Ternyata dampak efisiensi sangat dirasakan oleh masyarakat bawah. Banjir akhirnya tidak cepat surut karena pompa air hanya sebagian yang berjalan. Belum lagi penghentian pembangunan yang ditangani oleh pemerintah dalam hal ini Kementerian Pekerjaan Umum. Proyek padat karya yang ditangani Kementerian PU sangat banyak dan menyerap pekerja yang tidak sedikit. Dengan adanya efisiensi maka otomatis pekerjaan padat karya tersebut akan berhenti. Banyak pekerja yang menganggur. Belum lagi tidak adanya pemeliharaan infrastruktur seperti jalan, bendungan, irigasi dan lain sebagainya. Dipastikan dalam 5 tahun akan datang banyak infrastruktur yang rusak dan dibiarkan begitu saja. Akibatnya masyarakat bawah lagi yang terdampak.

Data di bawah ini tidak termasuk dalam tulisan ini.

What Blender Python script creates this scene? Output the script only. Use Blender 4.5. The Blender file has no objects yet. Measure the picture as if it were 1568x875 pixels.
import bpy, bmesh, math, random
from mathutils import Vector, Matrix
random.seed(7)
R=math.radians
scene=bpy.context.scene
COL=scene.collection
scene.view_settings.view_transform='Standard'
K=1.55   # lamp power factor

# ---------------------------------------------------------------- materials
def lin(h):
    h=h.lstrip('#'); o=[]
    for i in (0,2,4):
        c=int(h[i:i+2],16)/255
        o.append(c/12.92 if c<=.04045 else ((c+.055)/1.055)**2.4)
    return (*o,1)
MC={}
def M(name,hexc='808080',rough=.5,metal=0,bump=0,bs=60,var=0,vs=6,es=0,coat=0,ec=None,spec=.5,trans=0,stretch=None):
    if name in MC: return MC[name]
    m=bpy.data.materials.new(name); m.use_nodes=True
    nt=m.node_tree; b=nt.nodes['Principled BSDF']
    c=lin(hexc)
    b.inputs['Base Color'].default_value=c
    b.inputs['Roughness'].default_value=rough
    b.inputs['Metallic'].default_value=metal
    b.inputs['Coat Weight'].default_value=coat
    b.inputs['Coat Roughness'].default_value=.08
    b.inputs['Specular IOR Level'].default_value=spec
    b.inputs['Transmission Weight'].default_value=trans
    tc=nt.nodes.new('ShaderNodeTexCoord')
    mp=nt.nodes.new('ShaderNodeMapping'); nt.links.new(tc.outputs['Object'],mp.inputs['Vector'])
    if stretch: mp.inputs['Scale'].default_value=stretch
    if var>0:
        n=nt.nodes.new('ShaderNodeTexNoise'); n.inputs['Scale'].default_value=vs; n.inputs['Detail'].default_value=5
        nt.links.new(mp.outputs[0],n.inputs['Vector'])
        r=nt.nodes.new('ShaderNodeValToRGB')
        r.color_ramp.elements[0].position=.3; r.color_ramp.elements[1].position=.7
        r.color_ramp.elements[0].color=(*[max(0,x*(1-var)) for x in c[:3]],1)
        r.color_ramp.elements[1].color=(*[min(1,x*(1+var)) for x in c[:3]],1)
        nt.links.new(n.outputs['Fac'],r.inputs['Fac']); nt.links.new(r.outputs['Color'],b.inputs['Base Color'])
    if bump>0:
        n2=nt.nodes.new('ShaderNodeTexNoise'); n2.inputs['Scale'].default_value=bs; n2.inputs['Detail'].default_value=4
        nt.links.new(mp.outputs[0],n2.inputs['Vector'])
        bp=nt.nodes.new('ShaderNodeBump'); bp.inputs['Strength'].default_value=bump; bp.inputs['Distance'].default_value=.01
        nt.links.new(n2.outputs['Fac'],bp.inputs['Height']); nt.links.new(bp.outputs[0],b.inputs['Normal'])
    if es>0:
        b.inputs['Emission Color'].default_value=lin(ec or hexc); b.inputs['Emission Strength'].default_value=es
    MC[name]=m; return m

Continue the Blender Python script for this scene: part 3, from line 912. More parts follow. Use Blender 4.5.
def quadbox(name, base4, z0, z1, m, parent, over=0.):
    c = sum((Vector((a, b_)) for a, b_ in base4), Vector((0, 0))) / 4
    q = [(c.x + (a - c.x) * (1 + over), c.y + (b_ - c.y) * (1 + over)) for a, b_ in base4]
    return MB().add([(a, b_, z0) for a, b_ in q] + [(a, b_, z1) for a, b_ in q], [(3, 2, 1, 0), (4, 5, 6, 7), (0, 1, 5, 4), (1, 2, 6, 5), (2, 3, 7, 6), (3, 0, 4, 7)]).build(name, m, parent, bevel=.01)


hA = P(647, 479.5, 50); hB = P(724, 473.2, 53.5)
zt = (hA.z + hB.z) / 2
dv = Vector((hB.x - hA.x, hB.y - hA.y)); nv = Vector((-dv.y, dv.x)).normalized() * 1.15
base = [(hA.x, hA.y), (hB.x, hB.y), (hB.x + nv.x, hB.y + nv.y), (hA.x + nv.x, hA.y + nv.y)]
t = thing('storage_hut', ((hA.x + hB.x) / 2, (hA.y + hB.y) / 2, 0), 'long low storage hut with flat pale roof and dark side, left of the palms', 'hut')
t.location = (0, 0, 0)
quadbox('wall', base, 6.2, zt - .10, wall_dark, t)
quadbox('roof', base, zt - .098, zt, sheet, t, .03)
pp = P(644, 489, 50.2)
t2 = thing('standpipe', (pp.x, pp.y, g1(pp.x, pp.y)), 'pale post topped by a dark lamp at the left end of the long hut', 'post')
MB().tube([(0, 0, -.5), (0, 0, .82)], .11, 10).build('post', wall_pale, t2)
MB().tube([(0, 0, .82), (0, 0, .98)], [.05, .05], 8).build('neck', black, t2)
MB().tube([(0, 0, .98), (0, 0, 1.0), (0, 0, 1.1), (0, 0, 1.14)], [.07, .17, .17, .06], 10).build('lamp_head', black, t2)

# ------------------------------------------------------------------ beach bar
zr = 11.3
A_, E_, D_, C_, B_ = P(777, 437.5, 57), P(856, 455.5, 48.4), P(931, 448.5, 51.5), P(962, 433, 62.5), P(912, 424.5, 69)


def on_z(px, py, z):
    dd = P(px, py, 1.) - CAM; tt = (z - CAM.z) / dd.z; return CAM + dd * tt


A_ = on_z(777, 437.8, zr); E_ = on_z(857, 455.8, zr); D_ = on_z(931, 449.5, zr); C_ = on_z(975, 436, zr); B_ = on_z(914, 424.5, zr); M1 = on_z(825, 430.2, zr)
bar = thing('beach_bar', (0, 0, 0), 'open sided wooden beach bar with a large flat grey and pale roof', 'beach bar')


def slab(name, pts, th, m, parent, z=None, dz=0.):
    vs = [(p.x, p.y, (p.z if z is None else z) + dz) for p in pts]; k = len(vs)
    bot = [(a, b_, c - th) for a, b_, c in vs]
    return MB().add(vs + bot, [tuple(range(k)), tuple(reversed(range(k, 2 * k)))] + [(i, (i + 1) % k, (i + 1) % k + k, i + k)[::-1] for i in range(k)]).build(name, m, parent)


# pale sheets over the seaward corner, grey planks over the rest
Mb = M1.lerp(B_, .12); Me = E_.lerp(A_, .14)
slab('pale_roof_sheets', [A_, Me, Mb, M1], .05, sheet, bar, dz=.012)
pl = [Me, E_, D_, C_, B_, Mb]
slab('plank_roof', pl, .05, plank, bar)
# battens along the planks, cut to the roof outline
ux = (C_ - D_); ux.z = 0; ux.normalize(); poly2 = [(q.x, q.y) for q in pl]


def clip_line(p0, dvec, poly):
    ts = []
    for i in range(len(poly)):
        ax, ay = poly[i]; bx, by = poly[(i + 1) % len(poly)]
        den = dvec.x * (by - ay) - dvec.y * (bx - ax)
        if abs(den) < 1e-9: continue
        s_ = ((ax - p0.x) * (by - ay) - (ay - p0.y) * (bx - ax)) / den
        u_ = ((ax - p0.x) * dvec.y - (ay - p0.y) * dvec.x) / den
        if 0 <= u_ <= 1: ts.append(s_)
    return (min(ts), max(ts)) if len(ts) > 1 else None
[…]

Belum lagi pekerja hotel dan tempat wisata yang selama ini sektor perhotelan dan pariwisata sangat menggantungkan kegiatan kementerian/lembaga pemerintah. Proyeksi sektor pariwisata dan perhotelan yang berdampak efisiensi mencapai 50%. Ini akan berdampak terhadap para pekerja dan masyarakat sekitar lokasi wisata yang berakibat pendapatan masyarakat turun.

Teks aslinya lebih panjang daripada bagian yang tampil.